● **SOURCE MATERIAL**

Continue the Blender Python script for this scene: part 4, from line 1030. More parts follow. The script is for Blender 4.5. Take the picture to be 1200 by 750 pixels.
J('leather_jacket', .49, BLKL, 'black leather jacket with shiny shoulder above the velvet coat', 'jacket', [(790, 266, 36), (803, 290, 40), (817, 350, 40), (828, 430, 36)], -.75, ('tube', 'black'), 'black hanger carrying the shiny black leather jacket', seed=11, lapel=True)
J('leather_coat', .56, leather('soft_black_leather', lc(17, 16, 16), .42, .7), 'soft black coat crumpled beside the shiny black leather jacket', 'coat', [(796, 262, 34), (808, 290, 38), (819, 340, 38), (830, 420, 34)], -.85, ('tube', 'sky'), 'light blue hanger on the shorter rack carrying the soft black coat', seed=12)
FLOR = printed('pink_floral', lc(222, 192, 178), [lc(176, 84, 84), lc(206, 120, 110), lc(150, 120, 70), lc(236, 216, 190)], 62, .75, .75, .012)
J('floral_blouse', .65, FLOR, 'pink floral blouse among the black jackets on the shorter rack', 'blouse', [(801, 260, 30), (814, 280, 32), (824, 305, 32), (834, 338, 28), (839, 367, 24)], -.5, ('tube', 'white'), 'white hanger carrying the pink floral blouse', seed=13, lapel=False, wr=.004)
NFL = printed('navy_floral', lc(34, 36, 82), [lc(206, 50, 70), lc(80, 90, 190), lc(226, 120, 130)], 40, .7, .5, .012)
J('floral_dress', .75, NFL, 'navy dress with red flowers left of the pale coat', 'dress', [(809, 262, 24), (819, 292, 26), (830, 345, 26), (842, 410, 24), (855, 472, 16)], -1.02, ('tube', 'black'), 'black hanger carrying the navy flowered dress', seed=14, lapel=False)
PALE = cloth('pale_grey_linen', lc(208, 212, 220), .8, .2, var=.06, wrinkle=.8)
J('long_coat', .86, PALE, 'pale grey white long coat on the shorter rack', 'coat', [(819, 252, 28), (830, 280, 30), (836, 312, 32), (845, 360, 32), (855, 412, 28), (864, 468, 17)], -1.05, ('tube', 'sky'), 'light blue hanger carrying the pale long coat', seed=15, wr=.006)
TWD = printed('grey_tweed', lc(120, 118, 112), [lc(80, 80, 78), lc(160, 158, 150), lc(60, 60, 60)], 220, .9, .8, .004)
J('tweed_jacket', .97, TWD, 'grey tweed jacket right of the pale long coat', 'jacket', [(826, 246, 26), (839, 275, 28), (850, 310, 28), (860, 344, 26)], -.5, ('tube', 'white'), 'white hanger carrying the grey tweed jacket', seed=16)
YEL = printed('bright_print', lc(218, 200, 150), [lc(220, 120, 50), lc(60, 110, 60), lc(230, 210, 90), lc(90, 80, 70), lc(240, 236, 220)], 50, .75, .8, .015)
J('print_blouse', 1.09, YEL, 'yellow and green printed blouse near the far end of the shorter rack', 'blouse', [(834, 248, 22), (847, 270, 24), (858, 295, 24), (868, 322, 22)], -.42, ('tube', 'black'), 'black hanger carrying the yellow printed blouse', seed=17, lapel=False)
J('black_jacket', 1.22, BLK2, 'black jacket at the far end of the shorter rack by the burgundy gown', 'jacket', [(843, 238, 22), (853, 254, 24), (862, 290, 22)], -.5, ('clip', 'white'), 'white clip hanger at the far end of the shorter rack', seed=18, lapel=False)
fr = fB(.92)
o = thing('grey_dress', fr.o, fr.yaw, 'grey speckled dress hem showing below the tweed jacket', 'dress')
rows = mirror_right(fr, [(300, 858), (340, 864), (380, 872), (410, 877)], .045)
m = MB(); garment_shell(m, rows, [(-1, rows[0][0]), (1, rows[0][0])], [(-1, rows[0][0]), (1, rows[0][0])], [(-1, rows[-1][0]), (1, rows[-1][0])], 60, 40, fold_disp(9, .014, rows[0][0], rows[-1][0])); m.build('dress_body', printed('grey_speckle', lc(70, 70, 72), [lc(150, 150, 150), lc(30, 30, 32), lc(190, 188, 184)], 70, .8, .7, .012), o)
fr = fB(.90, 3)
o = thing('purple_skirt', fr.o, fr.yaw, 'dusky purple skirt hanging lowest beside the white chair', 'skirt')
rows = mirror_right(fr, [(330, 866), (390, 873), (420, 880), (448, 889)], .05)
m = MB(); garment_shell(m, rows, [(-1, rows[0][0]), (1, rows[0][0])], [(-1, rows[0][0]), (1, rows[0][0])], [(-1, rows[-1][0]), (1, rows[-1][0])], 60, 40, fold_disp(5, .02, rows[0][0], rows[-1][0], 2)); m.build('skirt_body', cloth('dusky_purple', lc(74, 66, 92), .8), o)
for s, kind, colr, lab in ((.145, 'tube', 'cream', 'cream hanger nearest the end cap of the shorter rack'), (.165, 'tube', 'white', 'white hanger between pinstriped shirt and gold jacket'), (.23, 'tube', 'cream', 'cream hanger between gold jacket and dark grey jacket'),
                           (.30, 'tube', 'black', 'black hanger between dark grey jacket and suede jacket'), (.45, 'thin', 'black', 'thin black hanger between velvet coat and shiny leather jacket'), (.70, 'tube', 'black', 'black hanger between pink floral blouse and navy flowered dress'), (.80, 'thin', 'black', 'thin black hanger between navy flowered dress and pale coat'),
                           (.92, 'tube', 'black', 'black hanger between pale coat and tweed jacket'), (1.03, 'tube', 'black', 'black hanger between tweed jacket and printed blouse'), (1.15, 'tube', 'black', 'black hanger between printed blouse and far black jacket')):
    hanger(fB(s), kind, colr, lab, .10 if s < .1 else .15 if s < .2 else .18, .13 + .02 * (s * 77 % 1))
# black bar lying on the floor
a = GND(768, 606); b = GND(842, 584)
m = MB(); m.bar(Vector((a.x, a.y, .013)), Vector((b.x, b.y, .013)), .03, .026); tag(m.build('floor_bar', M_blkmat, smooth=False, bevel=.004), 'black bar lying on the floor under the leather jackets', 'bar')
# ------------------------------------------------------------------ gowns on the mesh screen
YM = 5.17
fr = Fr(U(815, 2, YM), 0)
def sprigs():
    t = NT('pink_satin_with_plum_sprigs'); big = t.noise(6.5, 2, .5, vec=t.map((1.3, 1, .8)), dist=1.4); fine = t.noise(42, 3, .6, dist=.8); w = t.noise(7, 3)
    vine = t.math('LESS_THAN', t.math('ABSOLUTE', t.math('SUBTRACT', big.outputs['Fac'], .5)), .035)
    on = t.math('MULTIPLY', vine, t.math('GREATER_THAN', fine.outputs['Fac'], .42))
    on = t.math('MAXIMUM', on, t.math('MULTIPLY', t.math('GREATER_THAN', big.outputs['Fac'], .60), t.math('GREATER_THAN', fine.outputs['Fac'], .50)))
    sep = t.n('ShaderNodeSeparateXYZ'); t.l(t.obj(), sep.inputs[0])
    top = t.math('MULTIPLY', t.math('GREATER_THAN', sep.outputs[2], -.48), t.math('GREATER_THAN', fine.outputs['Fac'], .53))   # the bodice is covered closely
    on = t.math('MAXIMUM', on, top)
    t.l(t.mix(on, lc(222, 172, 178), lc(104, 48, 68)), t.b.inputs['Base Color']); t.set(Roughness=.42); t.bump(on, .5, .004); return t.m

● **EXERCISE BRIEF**
Copy out each line exactly as written.

● **RESPONSE TO THE EXERCISE**
Continue the Blender Python script for this scene: part 4, from line 1030. More parts follow. The script is for Blender 4.5. Take the picture to be 1200 by 750 pixels.
J('leather_jacket', .49, BLKL, 'black leather jacket with shiny shoulder above the velvet coat', 'jacket', [(790, 266, 36), (803, 290, 40), (817, 350, 40), (828, 430, 36)], -.75, ('tube', 'black'), 'black hanger carrying the shiny black leather jacket', seed=11, lapel=True)
J('leather_coat', .56, leather('soft_black_leather', lc(17, 16, 16), .42, .7), 'soft black coat crumpled beside the shiny black leather jacket', 'coat', [(796, 262, 34), (808, 290, 38), (819, 340, 38), (830, 420, 34)], -.85, ('tube', 'sky'), 'light blue hanger on the shorter rack carrying the soft black coat', seed=12)
FLOR = printed('pink_floral', lc(222, 192, 178), [lc(176, 84, 84), lc(206, 120, 110), lc(150, 120, 70), lc(236, 216, 190)], 62, .75, .75, .012)
J('floral_blouse', .65, FLOR, 'pink floral blouse among the black jackets on the shorter rack', 'blouse', [(801, 260, 30), (814, 280, 32), (824, 305, 32), (834, 338, 28), (839, 367, 24)], -.5, ('tube', 'white'), 'white hanger carrying the pink floral blouse', seed=13, lapel=False, wr=.004)
NFL = printed('navy_floral', lc(34, 36, 82), [lc(206, 50, 70), lc(80, 90, 190), lc(226, 120, 130)], 40, .7, .5, .012)
J('floral_dress', .75, NFL, 'navy dress with red flowers left of the pale coat', 'dress', [(809, 262, 24), (819, 292, 26), (830, 345, 26), (842, 410, 24), (855, 472, 16)], -1.02, ('tube', 'black'), 'black hanger carrying the navy flowered dress', seed=14, lapel=False)
PALE = cloth('pale_grey_linen', lc(208, 212, 220), .8, .2, var=.06, wrinkle=.8)
J('long_coat', .86, PALE, 'pale grey white long coat on the shorter rack', 'coat', [(819, 252, 28), (830, 280, 30), (836, 312, 32), (845, 360, 32), (855, 412, 28), (864, 468, 17)], -1.05, ('tube', 'sky'), 'light blue hanger carrying the pale long coat', seed=15, wr=.006)
TWD = printed('grey_tweed', lc(120, 118, 112), [lc(80, 80, 78), lc(160, 158, 150), lc(60, 60, 60)], 220, .9, .8, .004)
J('tweed_jacket', .97, TWD, 'grey tweed jacket right of the pale long coat', 'jacket', [(826, 246, 26), (839, 275, 28), (850, 310, 28), (860, 344, 26)], -.5, ('tube', 'white'), 'white hanger carrying the grey tweed jacket', seed=16)
YEL = printed('bright_print', lc(218, 200, 150), [lc(220, 120, 50), lc(60, 110, 60), lc(230, 210, 90), lc(90, 80, 70), lc(240, 236, 220)], 50, .75, .8, .015)
J('print_blouse', 1.09, YEL, 'yellow and green printed blouse near the far end of the shorter rack', 'blouse', [(834, 248, 22), (847, 270, 24), (858, 295, 24), (868, 322, 22)], -.42, ('tube', 'black'), 'black hanger carrying the yellow printed blouse', seed=17, lapel=False)
J('black_jacket', 1.22, BLK2, 'black jacket at the far end of the shorter rack by the burgundy gown', 'jacket', [(843, 238, 22), (853, 254, 24), (862, 290, 22)], -.5, ('clip', 'white'), 'white clip hanger at the far end of the shorter rack', seed=18, lapel=False)
fr = fB(.92)
o = thing('grey_dress', fr.o, fr.yaw, 'grey speckled dress hem showing below the tweed jacket', 'dress')
rows = mirror_right(fr, [(300, 858), (340, 864), (380, 872), (410, 877)], .045)
m = MB(); garment_shell(m, rows, [(-1, rows[0][0]), (1, rows[0][0])], [(-1, rows[0][0]), (1, rows[0][0])], [(-1, rows[-1][0]), (1, rows[-1][0])], 60, 40, fold_disp(9, .014, rows[0][0], rows[-1][0])); m.build('dress_body', printed('grey_speckle', lc(70, 70, 72), [lc(150, 150, 150), lc(30, 30, 32), lc(190, 188, 184)], 70, .8, .7, .012), o)
fr = fB(.90, 3)
o = thing('purple_skirt', fr.o, fr.yaw, 'dusky purple skirt hanging lowest beside the white chair', 'skirt')
rows = mirror_right(fr, [(330, 866), (390, 873), (420, 880), (448, 889)], .05)
m = MB(); garment_shell(m, rows, [(-1, rows[0][0]), (1, rows[0][0])], [(-1, rows[0][0]), (1, rows[0][0])], [(-1, rows[-1][0]), (1, rows[-1][0])], 60, 40, fold_disp(5, .02, rows[0][0], rows[-1][0], 2)); m.build('skirt_body', cloth('dusky_purple', lc(74, 66, 92), .8), o)
for s, kind, colr, lab in ((.145, 'tube', 'cream', 'cream hanger nearest the end cap of the shorter rack'), (.165, 'tube', 'white', 'white hanger between pinstriped shirt and gold jacket'), (.23, 'tube', 'cream', 'cream hanger between gold jacket and dark grey jacket'),
                           (.30, 'tube', 'black', 'black hanger between dark grey jacket and suede jacket'), (.45, 'thin', 'black', 'thin black hanger between velvet coat and shiny leather jacket'), (.70, 'tube', 'black', 'black hanger between pink floral blouse and navy flowered dress'), (.80, 'thin', 'black', 'thin black hanger between navy flowered dress and pale coat'),
                           (.92, 'tube', 'black', 'black hanger between pale coat and tweed jacket'), (1.03, 'tube', 'black', 'black hanger between tweed jacket and printed blouse'), (1.15, 'tube', 'black', 'black hanger between printed blouse and far black jacket')):
    hanger(fB(s), kind, colr, lab, .10 if s < .1 else .15 if s < .2 else .18, .13 + .02 * (s * 77 % 1))
# black bar lying on the floor
a = GND(768, 606); b = GND(842, 584)
m = MB(); m.bar(Vector((a.x, a.y, .013)), Vector((b.x, b.y, .013)), .03, .026); tag(m.build('floor_bar', M_blkmat, smooth=False, bevel=.004), 'black bar lying on the floor under the leather jackets', 'bar')
# ------------------------------------------------------------------ gowns on the mesh screen
YM = 5.17
fr = Fr(U(815, 2, YM), 0)
def sprigs():
    t = NT('pink_satin_with_plum_sprigs'); big = t.noise(6.5, 2, .5, vec=t.map((1.3, 1, .8)), dist=1.4); fine = t.noise(42, 3, .6, dist=.8); w = t.noise(7, 3)
    vine = t.math('LESS_THAN', t.math('ABSOLUTE', t.math('SUBTRACT', big.outputs['Fac'], .5)), .035)
    on = t.math('MULTIPLY', vine, t.math('GREATER_THAN', fine.outputs['Fac'], .42))
    on = t.math('MAXIMUM', on, t.math('MULTIPLY', t.math('GREATER_THAN', big.outputs['Fac'], .60), t.math('GREATER_THAN', fine.outputs['Fac'], .50)))
    sep = t.n('ShaderNodeSeparateXYZ'); t.l(t.obj(), sep.inputs[0])
    top = t.math('MULTIPLY', t.math('GREATER_THAN', sep.outputs[2], -.48), t.math('GREATER_THAN', fine.outputs['Fac'], .53))   # the bodice is covered closely
    on = t.math('MAXIMUM', on, top)
    t.l(t.mix(on, lc(222, 172, 178), lc(104, 48, 68)), t.b.inputs['Base Color']); t.set(Roughness=.42); t.bump(on, .5, .004); return t.m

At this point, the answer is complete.